"Jeśli oficer się zakochiwał, trzeba było go wymienić"
Czy werbowanie na uczucie jest OK? "Myślę, że tego typu werbunek należy traktować jako ostateczność. Najlepiej, jeżeli w relacji agent - oficer jest czysty biznes czy jakaś ideologia. Jeżeli jest uczucie, to wiadomo, że są też emocje. Emocje są zmienne, jednej i drugiej stronie trudno nad nimi zapanować. Wybuch uczucia może przesądzić o bardzo szybkim werbunku, ale potem może się stać polem minowym. Oczywiście najgorzej, jeśli oficer też się zakocha, bo w takim przypadku przestaje myśleć racjonalnie. Wtedy trzeba go wymienić" - opowiada pułkownik Makowski.

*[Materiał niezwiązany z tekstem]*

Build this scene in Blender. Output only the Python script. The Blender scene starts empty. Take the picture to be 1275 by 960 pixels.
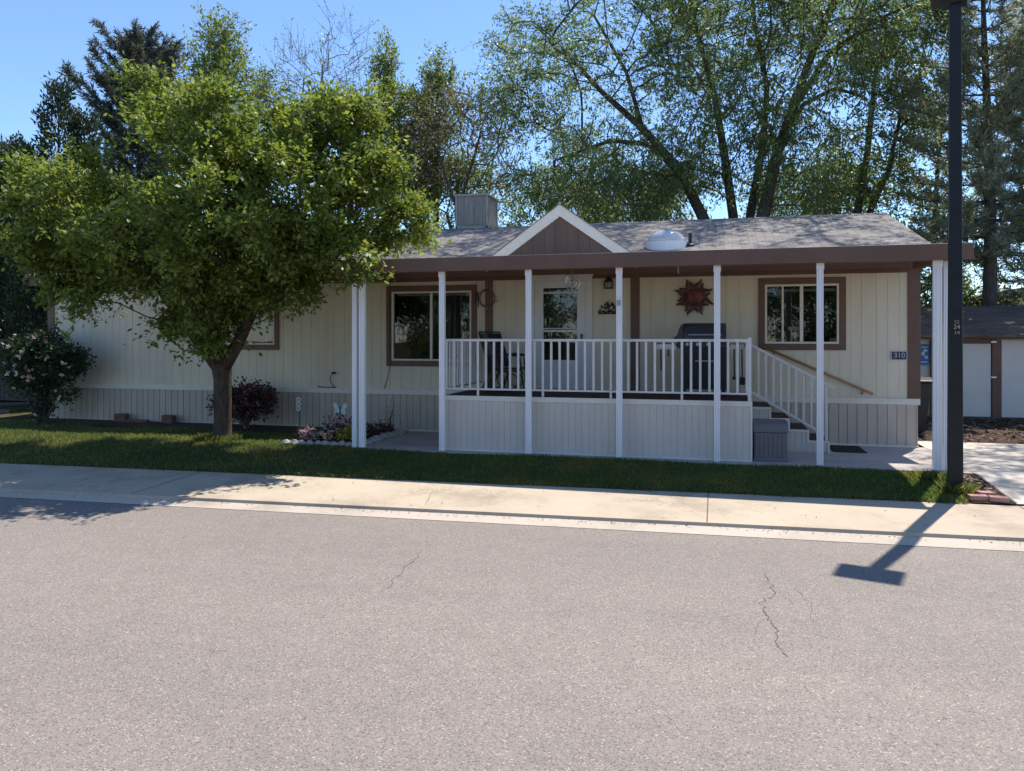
import bpy, math, random
import numpy as np
from mathutils import Vector, Matrix, noise as mnoise

random.seed(7)
C = bpy.context.scene.collection
S = bpy.context.scene
PI = math.pi

# ------------------------------------------------------------------ camera maths
FPX, CX, HY, EYE = 960.0, 637.5, 420.0, 1.8
YAW = math.radians(14.8)
cy_, sy_ = math.cos(YAW), math.sin(YAW)

def at(px, py, v):
    """survey helper: the point of the vertical plane y = v seen at a photo pixel"""
    a = (px - CX) / FPX; b = (HY - py) / FPX; t = v / (a * sy_ + cy_)
    return Vector((t * (a * cy_ - sy_), v, EYE + t * b))

def gr(px, py, z):
    """survey helper: the point of the level plane z seen at a photo pixel"""
    a = (px - CX) / FPX; b = (HY - py) / FPX; t = (z - EYE) / b
    return Vector((t * (a * cy_ - sy_), t * (a * sy_ + cy_), z))

# ------------------------------------------------------------------ materials
def new_mat(name):
    m = bpy.data.materials.new(name); m.use_nodes = True
    nt = m.node_tree
    return m, nt, nt.nodes['Principled BSDF'], nt.nodes['Material Output']

def N(nt, t, **kw):
    n = nt.nodes.new(t)
    for k, v in kw.items():
        if hasattr(n, k): setattr(n, k, v)
        else: n.inputs[k].default_value = v
    return n

def ramp(nt, fac, stops):
    r = nt.nodes.new('ShaderNodeValToRGB')
    e = r.color_ramp.elements
    while len(e) < len(stops): e.new(0.5)
    for i, (p, c) in enumerate(stops):
        e[i].position = p; e[i].color = (*c, 1) if len(c) == 3 else c
    nt.links.new(fac, r.inputs[0])
    return r

def noise(nt, scale, detail=4, rough=0.6, vec=None, stretch=None):
    n = nt.nodes.new('ShaderNodeTexNoise')
    n.inputs['Scale'].default_value = scale; n.inputs['Detail'].default_value = detail
    n.inputs['Roughness'].default_value = rough
    tc = nt.nodes.new('ShaderNodeTexCoord')
    src = tc.outputs['Object']
    if stretch:
        mp = nt.nodes.new('ShaderNodeMapping'); mp.inputs['Scale'].default_value = stretch
        nt.links.new(src, mp.inputs['Vector']); src = mp.outputs['Vector']
    nt.links.new(src, n.inputs['Vector'])
    return n

def mixc(nt, fac, a, b, mode='MIX'):
    m = nt.nodes.new('ShaderNodeMix'); m.data_type = 'RGBA'; m.blend_type = mode
    if isinstance(fac, (int, float)): m.inputs[0].default_value = fac
    else: nt.links.new(fac, m.inputs[0])
    for i, c in ((6, a), (7, b)):
        if isinstance(c, tuple): m.inputs[i].default_value = (*c[:3], 1)
        else: nt.links.new(c, m.inputs[i])
    return m.outputs[2]

def bump(nt, bsdf, h, strength=0.3, dist=0.01):
    b = nt.nodes.new('ShaderNodeBump'); b.inputs['Strength'].default_value = strength
    b.inputs['Distance'].default_value = dist
    nt.links.new(h, b.inputs['Height']); nt.links.new(b.outputs[0], bsdf.inputs['Normal'])

def paint(name, col, rough=0.6, var=0.12, scale=3.0, stretch=None, metal=0.0, spec=0.3, bmp=0.15, fine=60.0):
    """painted / plain surface with blotches of wear and a faint surface texture"""
    m, nt, b, o = new_mat(name)
    n1 = noise(nt, scale, 5, 0.65, stretch=stretch)
    dk = tuple(c * (1 - var) for c in col); lt = tuple(min(1, c * (1 + var)) for c in col)
    r = ramp(nt, n1.outputs['Fac'], [(0.3, dk), (0.7, lt)])
    nt.links.new(r.outputs[0], b.inputs['Base Color'])
    b.inputs['Roughness'].default_value = rough; b.inputs['Metallic'].default_value = metal
    b.inputs['Specular IOR Level'].default_value = spec
    if bmp:
        n2 = noise(nt, fine, 3, 0.6)
        bump(nt, b, n2.outputs['Fac'], bmp, 0.004)
    return m

M = {}
M['siding'] = paint('cream_siding', (0.67, 0.60, 0.455), 0.62, 0.10, 1.1, (1, 1, 0.35))
M['skirt'] = paint('beige_skirting', (0.52, 0.44, 0.355), 0.65, 0.10, 2.0, (1.5, 1, 0.4))
M['deckskirt'] = paint('greige_deck_skirting', (0.60, 0.535, 0.47), 0.6, 0.07, 2.0, (1.5, 1, 0.4))
M['trimcream'] = paint('cream_trim', (0.72, 0.67, 0.57), 0.55, 0.06)
M['brown'] = paint('brown_trim', (0.152, 0.086, 0.062), 0.5, 0.13, 2.5)
M['browngable'] = paint('brown_gable_siding', (0.12, 0.082, 0.068), 0.6, 0.12, 2.0, (3, 1, 0.5))
M['white'] = paint('white_aluminium', (0.80, 0.80, 0.80), 0.42, 0.05, 4.0, (2, 2, 0.3))
M['rail'] = paint('off_white_rail', (0.66, 0.63, 0.585), 0.5, 0.08, 5)
M['whitedoor'] = paint('white_door', (0.70, 0.70, 0.68), 0.45, 0.04)
M['gablewhite'] = paint('white_gable_board', (0.66, 0.64, 0.60), 0.55, 0.06)
M['dark'] = paint('dark_interior', (0.03, 0.029, 0.028), 0.9, 0.2)
M['deckfloor'] = paint('dark_red_deck', (0.075, 0.04, 0.035), 0.75, 0.25, 6)
M['black'] = paint('black_plastic', (0.022, 0.023, 0.026), 0.42, 0.2, 8)
M['grillgrey'] = paint('dark_blue_grey_enamel', (0.045, 0.048, 0.06), 0.35, 0.2, 6)
M['steel'] = paint('brushed_steel', (0.5, 0.5, 0.5), 0.35, 0.1, 8, metal=0.8)
M['box'] = paint('grey_resin', (0.16, 0.15, 0.155), 0.55, 0.10, 6, (1, 1, 4))
M['curtain2'] = paint('off_white_numeral', (0.50, 0.50, 0.50), 0.6, 0.15, 20)
M['wood'] = paint('stained_wood', (0.34, 0.19, 0.09), 0.55, 0.25, 4, (0.6, 8, 8))
M['pole'] = paint('black_pole_paint', (0.010, 0.012, 0.015), 0.5, 0.3, 5, spec=0.35)
M['copper'] = paint('copper_rust', (0.105, 0.050, 0.040), 0.55, 0.55, 9, metal=0.2)
M['copperred'] = paint('red_copper', (0.17, 0.058, 0.044), 0.5, 0.5, 9, metal=0.2)
M['bronze'] = paint('dark_bronze', (0.06, 0.045, 0.032), 0.5, 0.3, 10, metal=0.4)
M['rustblock'] = paint('brown_block', (0.17, 0.085, 0.06), 0.85, 0.3, 12, bmp=0.5)
M['cooler'] = paint('weathered_beige_metal', (0.40, 0.35, 0.30), 0.6, 0.22, 5, (3, 3, 0.5))
M['stone'] = paint('white_edging_stone', (0.40, 0.365, 0.33), 0.85, 0.40, 9, bmp=0.6, fine=30)
M['soil'] = paint('dark_soil', (0.045, 0.032, 0.024), 0.95, 0.5, 14, bmp=0.9, fine=40)
M['mat'] = paint('black_doormat', (0.02, 0.02, 0.021), 0.95, 0.3, 20, bmp=0.7)
M['sheddoor'] = paint('white_shed_door', (0.68, 0.645, 0.585), 0.55, 0.05)
M['shedwall'] = paint('cream_shed_wall', (0.58, 0.54, 0.45), 0.6, 0.08)
M['greenroof'] = paint('green_roofing', (0.20, 0.23, 0.20), 0.8, 0.15, 3)
M['fencewood'] = paint('dark_fence_wood', (0.09, 0.075, 0.06), 0.85, 0.3, 4, (6, 6, 0.5))
M['numberplate'] = paint('slate_blue_plate', (0.06, 0.066, 0.085), 0.5, 0.2, 20)
M['numeral'] = paint('white_numeral', (0.75, 0.75, 0.74), 0.5, 0.03)
M['goldnum'] = paint('pale_yellow_numeral', (0.40, 0.35, 0.24), 0.6, 0.25)
M['signblue'] = paint('blue_sign', (0.05, 0.16, 0.34), 0.45, 0.3, 14)
M['signlight'] = paint('pale_blue_sign_mark', (0.42, 0.55, 0.68), 0.5, 0.2, 20)
M['teal'] = paint('pale_teal_enamel', (0.50, 0.68, 0.62), 0.4, 0.15, 20)
M['silver'] = paint('silver_blue_metal', (0.55, 0.62, 0.68), 0.25, 0.1, 8, metal=0.9)
M['brick'] = paint('salmon_brick', (0.44, 0.235, 0.19), 0.85, 0.2, 14, bmp=0.6)
M['crack'] = paint('dark_crack_gap', (0.105, 0.09, 0.08), 0.95, 0.3, 20)  # dark colour of the thin crack strips laid on the paving
M['jointgap'] = paint('dark_concrete_joint', (0.10, 0.09, 0.08), 0.95, 0.3, 20)
M['dryleaf'] = paint('dry_leaf', (0.26, 0.19, 0.14), 0.9, 0.4, 30)
M['curtain'] = paint('pale_curtain', (0.35, 0.34, 0.32), 0.9, 0.1, 6)
M['twig'] = paint('grey_brown_twig', (0.15, 0.115, 0.09), 0.9, 0.3, 8)

def bark(name, col, sc=14):
    m, nt, b, o = new_mat(name)
    n1 = noise(nt, sc, 8, 0.7, stretch=(1, 1, 0.28))
    r = ramp(nt, n1.outputs['Fac'], [(0.3, tuple(c * 0.45 for c in col)), (0.55, col), (0.8, tuple(c * 1.6 for c in col))])
    nt.links.new(r.outputs[0], b.inputs['Base Color']); b.inputs['Roughness'].default_value = 0.95
    b.inputs['Specular IOR Level'].default_value = 0.1
    bump(nt, b, n1.outputs['Fac'], 1.0, 0.04)
    return m
M['bark'] = bark('grey_brown_bark', (0.105, 0.078, 0.060))
M['barkdark'] = bark('dark_bark', (0.115, 0.093, 0.077))
M['barkpale'] = bark('pale_bark', (0.22, 0.185, 0.15))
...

Czy historie homoseksualne grały rolę? "Niekiedy homoseksualiści zajmują ważne, ciekawe z punktu widzenia wywiadu stanowiska. Ale nie znam sytuacji, by "oficer się poświęcił". W czasach, gdy pracowałem, to były relacje kompromitujące, w niektórych krajach nielegalne. I tutaj łatwo było na agenta i na siebie ściągnąć duże nieszczęście. Tak że z samej zasady takich sytuacji się unikało. Oczywiście co innego, jeżeli masz do czynienia z agentem homoseksualistą i mu się podobasz. Na tej bazie można ciągnąć relację, ale w sensie relacji międzyludzkiej, bez żadnych innych spraw. Nie każdy homoseksualista dąży od razu do zbliżenia, często chce po prostu utrzymywać kontakt z człowiekiem, który w jakiś sposób mu odpowiada" - czytamy w "Zawód: szpieg".